壊れたコンクリートに思う
高橋 学
2月に発生したトルコ地震やウクライナでの戦争、また、建物解体を特集するテレビ番組などにより最近コンクリートの残骸を目にすることが多くなったような気がします。
トルコ地震はマグニチュード7.8で東北地方太平洋沖地震の7.9とほぼ同等でありながら内陸の地震であったことから建物に大きな被害が発生しました。一瞬にして多数の建物が倒壊した惨状を目にして、コンクリートに携わる身としてもショックとともにやりきれない思いを抱いたものです。
ウクライナの戦争ではわざわざお金と労力をかけて作った兵器で、これまたお金と労力をかけて作った建物を次々と破壊しており、なんともやるせない思いとともに怒りさえ覚えてしまいます。戦後(いつになるかはわかりませんが)は復興のためにまた相当な資源を投入せざるを得ないことを考えると、多くの人命が失われていることとも合わせ、人災ともいえる戦争を防ぐことができなかったことがとても残念でなりません。
建て替えのため一口に老朽化した建物を解体するといっても複雑な建物であったり都市部での工事となると高度な技術が必要となります。

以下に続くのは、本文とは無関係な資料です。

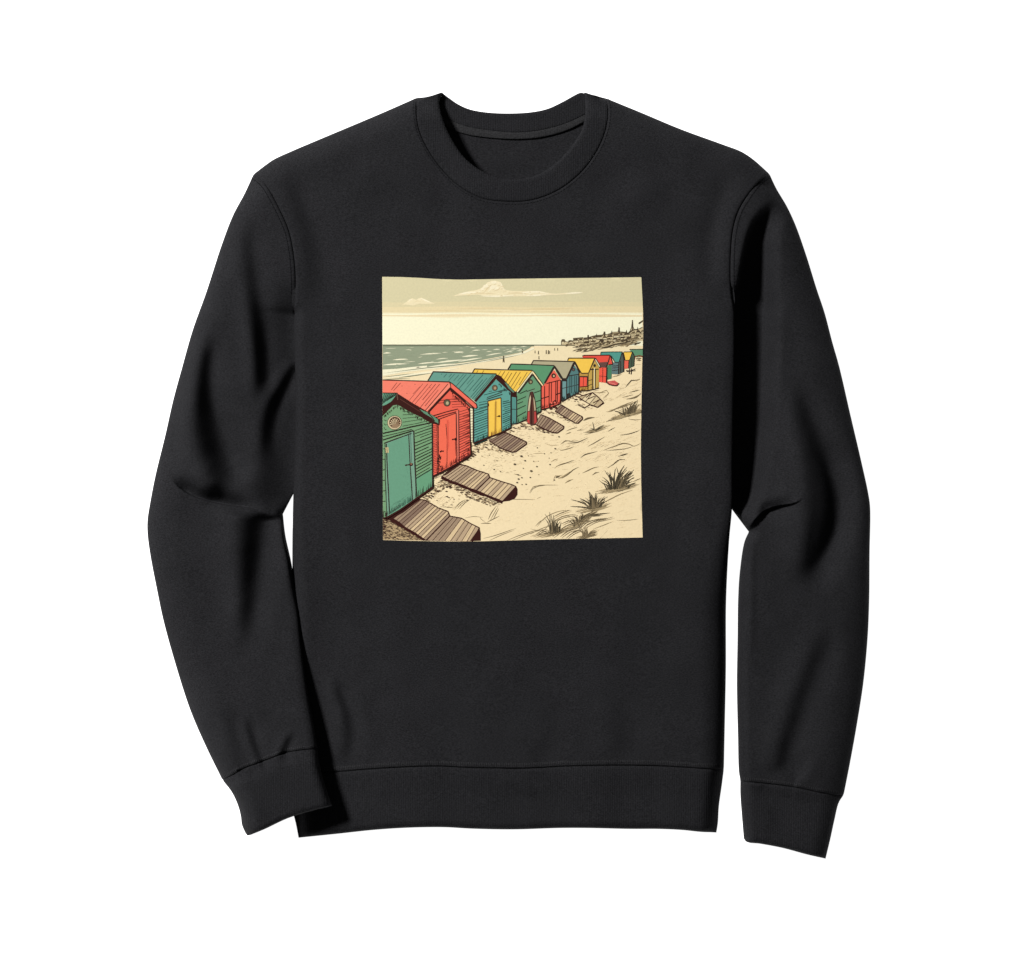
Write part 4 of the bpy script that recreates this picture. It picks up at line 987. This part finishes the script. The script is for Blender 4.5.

それでもその建物あるいはその周辺に生活する人々に資するものになるのであれば、解体でさえも創造的行為の一部であると言えるのかもしれません。
この世に存在しているものはいつかは朽ちて無くなるものとはいえ、その無くなり方はそれぞれであり、せめて未来ににつながる無くなり方であってほしいと思います。